### EXERCISE PROMPT
Reproduce every line of the listing as written, apart from the pictures.
★ ★ ★
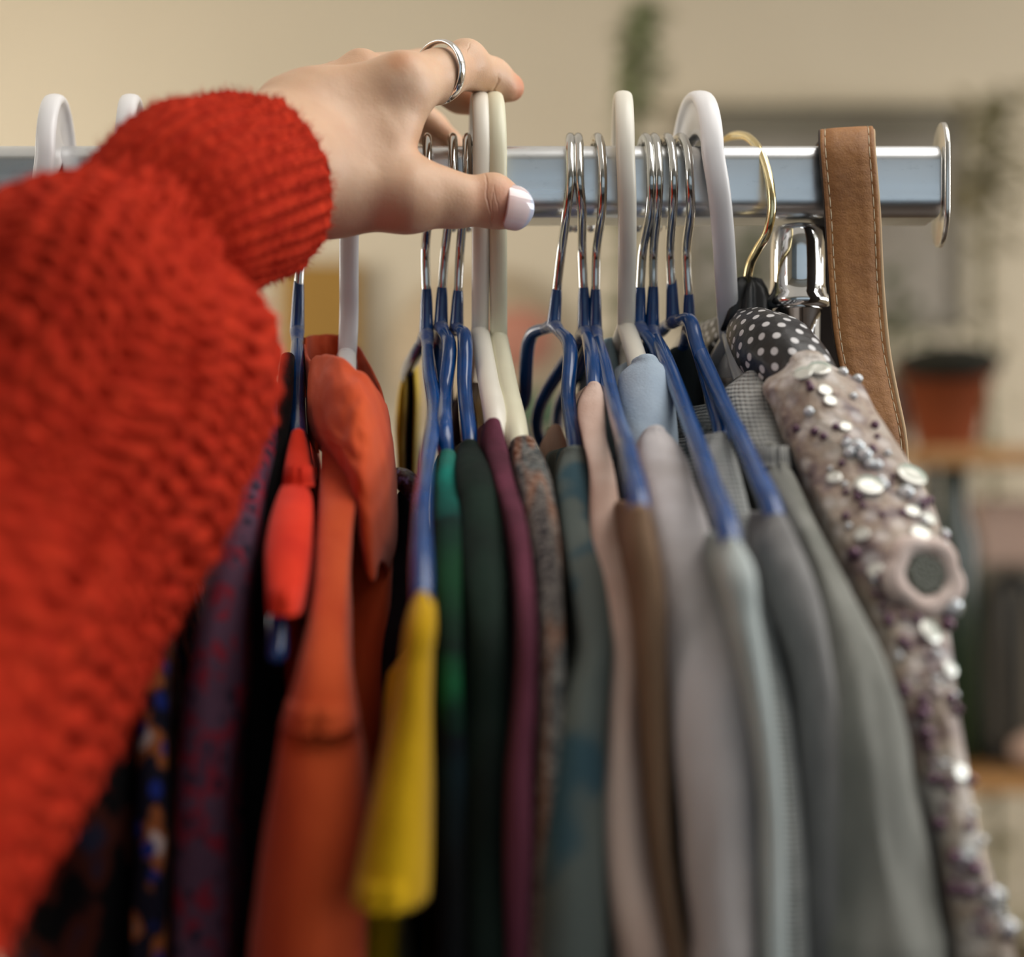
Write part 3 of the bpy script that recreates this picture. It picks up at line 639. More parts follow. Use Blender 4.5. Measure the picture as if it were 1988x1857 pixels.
garment('pale_tee', 'pale grey green tee beginning lowest, at the end of a blue hanger arm', 'shirt', [(1053, 1412, 1440, -.158), (1085, 1406, 1462, -.163), (1200, 1426, 1482, -.168), (1300, 1448, 1498, -.17), (1500, 1478, 1518, -.172), (1857, 1480, 1530, -.175)], 1268, fabric('pale_sage_jersey', (182, 188, 186), (160, 168, 166)), seed=25)
garment('charcoal_tee', 'grey tee in shadow between the ribbed sweater and the big grey cardigan', 'shirt', [(1008, 1498, 1532, -.135), (1050, 1488, 1556, -.142), (1150, 1508, 1600, -.15), (1300, 1555, 1625, -.155), (1450, 1565, 1650, -.158), (1857, 1575, 1660, -.16)], 1337, fabric('mid_grey_jersey', (136, 134, 132), (104, 102, 102)), seed=26)
gy = fabric('warm_grey_jersey', (142, 141, 134), (116, 116, 109), 50)
t = thing('grey_cardigan', 'large warm grey cardigan with a waffle-knit collar, left of the beaded top', 'cardigan', tuple(P(1500, 1500, 0)), 'clothes hanging on the rail')
V, Fc, uv = garment_mesh([(868, 1484, 1515, -.08), (900, 1476, 1540, -.086), (1000, 1520, 1592, -.108), (1100, 1566, 1642, -.128), (1200, 1586, 1690, -.142), (1300, 1596, 1735, -.152), (1450, 1590, 1780, -.16), (1600, 1590, 1806, -.164), (1750, 1598, 1838, -.167), (1857, 1608, 1866, -.17)], 1425, seed=27, folds=.005, fine=.0030); mk('sleeve', V, Fc, gy, t, uv=uv)
V, Fc, uv = garment_mesh([(727, 1446, 1476, -.05), (745, 1424, 1500, -.054), (800, 1420, 1520, -.065), (850, 1435, 1530, -.075), (905, 1470, 1548, -.086)], 1425, seed=28, hem=True, folds=.0008); mk('waffle_collar', V, Fc, knit('grey_waffle', (178, 176, 170), (150, 148, 144), .0022, .0009), t, uv=uv)
garment('grey_knit_vest', 'grey flecked knit vest glimpsed behind the blue arms', 'vest', [(790, 1380, 1412, -.03), (840, 1342, 1400, -.045), (900, 1345, 1410, -.055), (1000, 1380, 1440, -.075), (1300, 1430, 1500, -.1), (1857, 1480, 1540, -.12)], 1330, knit('flecked_grey_knit', (150, 154, 152), (100, 106, 106), .002), seed=29)
garment('slate_sweater', 'dark slate sweater shoulder behind the large white hanger', 'sweater', [(702, 1300, 1385, .035), (740, 1300, 1375, .035), (820, 1310, 1380, .03), (1000, 1340, 1400, .02)], 1345, fabric('slate_wool', (66, 72, 74), (48, 54, 56)), seed=30, hem=True)
garment('aqua_top', 'pale aqua top shoulder just behind the ivory hanger neck', 'shirt', [(672, 1140, 1160, .03), (700, 1128, 1170, .035), (800, 1110, 1175, .04), (900, 1100, 1180, .045)], 1180, fabric('pale_aqua', (176, 200, 208), (150, 176, 186)), seed=31, hem=True)
garment('peach_top', 'small peach top peeking between the ivory arm and the tweed', 'shirt', [(838, 1058, 1080, .05), (870, 1050, 1100, .05), (1000, 1050, 1100, .04)], 1080, fabric('peach_cotton', (214, 184, 164), (190, 150, 126)), seed=32, hem=True)
garment('maroon_top', 'dark maroon top behind the blue hangers under the thumb', 'shirt', [(756, 892, 906, .03), (800, 872, 912, .03), (900, 868, 925, .02), (1100, 880, 930, 0)], 895, fabric('dark_maroon', (52, 30, 32), (34, 20, 24)), seed=33, hem=True)

REG['red_shirt'] = ([(900, 565, 590, -.05), (1000, 555, 590, -.07), (1200, 540, 585, -.085)], 583)
REG['orange_shirt'] = ([(760, 655, 735, -.03), (900, 640, 765, -.05), (1050, 640, 768, -.07), (1300, 650, 750, -.085)], 680)
REG['pale_blue_shirt'] = ([(720, 1225, 1290, -.035), (860, 1225, 1300, -.045), (1000, 1235, 1310, -.07), (1300, 1260, 1330, -.09)], 1216)
REG['grey_cardigan'] = ([(740, 1440, 1500, -.05), (868, 1484, 1515, -.08), (1000, 1520, 1592, -.108), (1100, 1566, 1642, -.128)], 1425)
# ------------------------------------------------------------------ the hangers themselves
wire_hanger('blue wire hanger at the knit sleeve, holding the red short-sleeved shirt', 584, [(584, 0, 0), (584, 430, -.012), (583, 490, -.002), (580, 550, 0)],
    [(577, 640, 0), (577, 700, -.018), (577, 790, -.04), (578, 860, -.065), (560, 1020, -.105), (540, 1190, -.135), (538, 1270, -.142)], [(578, 690, .018), (582, 780, .04)], follow='red_shirt')
wire_hanger('blue wire hanger right under the thumb, dropping to the yellow sleeve', 828, [(830, 0, 0), (830, 420, -.013), (826, 470, -.003), (828, 565, 0)],
    [(828, 645, 0), (833, 715, -.018), (842, 790, -.04), (828, 900, -.085), (819, 1010, -.125), (819, 1172, -.150)], [(806, 688, .02), (790, 725, .05)])
wire_hanger('blue wire hanger under the thumb, shoulder in the teal shirt', 878, [(880, 0, 0), (873, 400, -.013), (864, 470, -.003), (858, 562, 0)],
    [(856, 632, 0), (872, 668, -.016), (864, 760, -.03), (864, 850, -.06), (866, 885, -.062)], [(846, 672, .018), (842, 770, .03)], follow='teal_shirt')
wire_hanger('blue wire hanger beside the thumb, shoulder in the dark green shirt', 907, [(907, 0, 0), (900, 400, -.013), (893, 470, -.003), (889, 568, 0)],
    [(886, 636, 0), (901, 650, -.014), (902, 750, -.03), (912, 868, -.056)], [(872, 652, .018), (866, 740, .03)], follow='green_shirt')
wire_hanger('blue wire hanger with wide-open fork, first right of the thumbnail', 1107, [(1107, 0, 0), (1100, 380, -.014), (1090, 440, -.005), (1081, 565, 0)],
    [(1075, 630, 0), (1104, 665, -.013), (1103, 770, -.03), (1117, 885, -.060)], [(1032, 650, .013), (1018, 775, .03), (1006, 810, .05)], follow='grey_green_shirt')
wire_hanger('blue wire hanger entering the narrow pink sleeve', 1121, [(1125, 0, 0), (1130, 400, -.013), (1130, 470, -.003), (1133, 562, 0)],
    [(1135, 640, 0), (1145, 670, -.013), (1154, 760, -.040)], [(1112, 680, .016), (1046, 795, .045), (1046, 850, .06)], follow='pink_blouse')
wire_hanger('blue wire hanger running behind the pink sleeve down to the brown one', 1156, [(1170, 0, 0), (1168, 400, -.014), (1158, 470, -.003), (1156, 566, 0)],
    [(1155, 640, 0), (1168, 690, -.02), (1195, 800, -.06), (1222, 890, -.115), (1242, 1000, -.143)], [(1130, 705, .02), (1085, 790, .05), (1080, 840, .07)])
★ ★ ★
### RESULT
Write part 3 of the bpy script that recreates this picture. It picks up at line 639. More parts follow. Use Blender 4.5. Measure the picture as if it were 1988x1857 pixels.
garment('pale_tee', 'pale grey green tee beginning lowest, at the end of a blue hanger arm', 'shirt', [(1053, 1412, 1440, -.158), (1085, 1406, 1462, -.163), (1200, 1426, 1482, -.168), (1300, 1448, 1498, -.17), (1500, 1478, 1518, -.172), (1857, 1480, 1530, -.175)], 1268, fabric('pale_sage_jersey', (182, 188, 186), (160, 168, 166)), seed=25)
garment('charcoal_tee', 'grey tee in shadow between the ribbed sweater and the big grey cardigan', 'shirt', [(1008, 1498, 1532, -.135), (1050, 1488, 1556, -.142), (1150, 1508, 1600, -.15), (1300, 1555, 1625, -.155), (1450, 1565, 1650, -.158), (1857, 1575, 1660, -.16)], 1337, fabric('mid_grey_jersey', (136, 134, 132), (104, 102, 102)), seed=26)
gy = fabric('warm_grey_jersey', (142, 141, 134), (116, 116, 109), 50)
t = thing('grey_cardigan', 'large warm grey cardigan with a waffle-knit collar, left of the beaded top', 'cardigan', tuple(P(1500, 1500, 0)), 'clothes hanging on the rail')
V, Fc, uv = garment_mesh([(868, 1484, 1515, -.08), (900, 1476, 1540, -.086), (1000, 1520, 1592, -.108), (1100, 1566, 1642, -.128), (1200, 1586, 1690, -.142), (1300, 1596, 1735, -.152), (1450, 1590, 1780, -.16), (1600, 1590, 1806, -.164), (1750, 1598, 1838, -.167), (1857, 1608, 1866, -.17)], 1425, seed=27, folds=.005, fine=.0030); mk('sleeve', V, Fc, gy, t, uv=uv)
V, Fc, uv = garment_mesh([(727, 1446, 1476, -.05), (745, 1424, 1500, -.054), (800, 1420, 1520, -.065), (850, 1435, 1530, -.075), (905, 1470, 1548, -.086)], 1425, seed=28, hem=True, folds=.0008); mk('waffle_collar', V, Fc, knit('grey_waffle', (178, 176, 170), (150, 148, 144), .0022, .0009), t, uv=uv)
garment('grey_knit_vest', 'grey flecked knit vest glimpsed behind the blue arms', 'vest', [(790, 1380, 1412, -.03), (840, 1342, 1400, -.045), (900, 1345, 1410, -.055), (1000, 1380, 1440, -.075), (1300, 1430, 1500, -.1), (1857, 1480, 1540, -.12)], 1330, knit('flecked_grey_knit', (150, 154, 152), (100, 106, 106), .002), seed=29)
garment('slate_sweater', 'dark slate sweater shoulder behind the large white hanger', 'sweater', [(702, 1300, 1385, .035), (740, 1300, 1375, .035), (820, 1310, 1380, .03), (1000, 1340, 1400, .02)], 1345, fabric('slate_wool', (66, 72, 74), (48, 54, 56)), seed=30, hem=True)
garment('aqua_top', 'pale aqua top shoulder just behind the ivory hanger neck', 'shirt', [(672, 1140, 1160, .03), (700, 1128, 1170, .035), (800, 1110, 1175, .04), (900, 1100, 1180, .045)], 1180, fabric('pale_aqua', (176, 200, 208), (150, 176, 186)), seed=31, hem=True)
garment('peach_top', 'small peach top peeking between the ivory arm and the tweed', 'shirt', [(838, 1058, 1080, .05), (870, 1050, 1100, .05), (1000, 1050, 1100, .04)], 1080, fabric('peach_cotton', (214, 184, 164), (190, 150, 126)), seed=32, hem=True)
garment('maroon_top', 'dark maroon top behind the blue hangers under the thumb', 'shirt', [(756, 892, 906, .03), (800, 872, 912, .03), (900, 868, 925, .02), (1100, 880, 930, 0)], 895, fabric('dark_maroon', (52, 30, 32), (34, 20, 24)), seed=33, hem=True)

REG['red_shirt'] = ([(900, 565, 590, -.05), (1000, 555, 590, -.07), (1200, 540, 585, -.085)], 583)
REG['orange_shirt'] = ([(760, 655, 735, -.03), (900, 640, 765, -.05), (1050, 640, 768, -.07), (1300, 650, 750, -.085)], 680)
REG['pale_blue_shirt'] = ([(720, 1225, 1290, -.035), (860, 1225, 1300, -.045), (1000, 1235, 1310, -.07), (1300, 1260, 1330, -.09)], 1216)
REG['grey_cardigan'] = ([(740, 1440, 1500, -.05), (868, 1484, 1515, -.08), (1000, 1520, 1592, -.108), (1100, 1566, 1642, -.128)], 1425)
# ------------------------------------------------------------------ the hangers themselves
wire_hanger('blue wire hanger at the knit sleeve, holding the red short-sleeved shirt', 584, [(584, 0, 0), (584, 430, -.012), (583, 490, -.002), (580, 550, 0)],
    [(577, 640, 0), (577, 700, -.018), (577, 790, -.04), (578, 860, -.065), (560, 1020, -.105), (540, 1190, -.135), (538, 1270, -.142)], [(578, 690, .018), (582, 780, .04)], follow='red_shirt')
wire_hanger('blue wire hanger right under the thumb, dropping to the yellow sleeve', 828, [(830, 0, 0), (830, 420, -.013), (826, 470, -.003), (828, 565, 0)],
    [(828, 645, 0), (833, 715, -.018), (842, 790, -.04), (828, 900, -.085), (819, 1010, -.125), (819, 1172, -.150)], [(806, 688, .02), (790, 725, .05)])
wire_hanger('blue wire hanger under the thumb, shoulder in the teal shirt', 878, [(880, 0, 0), (873, 400, -.013), (864, 470, -.003), (858, 562, 0)],
    [(856, 632, 0), (872, 668, -.016), (864, 760, -.03), (864, 850, -.06), (866, 885, -.062)], [(846, 672, .018), (842, 770, .03)], follow='teal_shirt')
wire_hanger('blue wire hanger beside the thumb, shoulder in the dark green shirt', 907, [(907, 0, 0), (900, 400, -.013), (893, 470, -.003), (889, 568, 0)],
    [(886, 636, 0), (901, 650, -.014), (902, 750, -.03), (912, 868, -.056)], [(872, 652, .018), (866, 740, .03)], follow='green_shirt')
wire_hanger('blue wire hanger with wide-open fork, first right of the thumbnail', 1107, [(1107, 0, 0), (1100, 380, -.014), (1090, 440, -.005), (1081, 565, 0)],
    [(1075, 630, 0), (1104, 665, -.013), (1103, 770, -.03), (1117, 885, -.060)], [(1032, 650, .013), (1018, 775, .03), (1006, 810, .05)], follow='grey_green_shirt')
wire_hanger('blue wire hanger entering the narrow pink sleeve', 1121, [(1125, 0, 0), (1130, 400, -.013), (1130, 470, -.003), (1133, 562, 0)],
    [(1135, 640, 0), (1145, 670, -.013), (1154, 760, -.040)], [(1112, 680, .016), (1046, 795, .045), (1046, 850, .06)], follow='pink_blouse')
wire_hanger('blue wire hanger running behind the pink sleeve down to the brown one', 1156, [(1170, 0, 0), (1168, 400, -.014), (1158, 470, -.003), (1156, 566, 0)],
    [(1155, 640, 0), (1168, 690, -.02), (1195, 800, -.06), (1222, 890, -.115), (1242, 1000, -.143)], [(1130, 705, .02), (1085, 790, .05), (1080, 840, .07)])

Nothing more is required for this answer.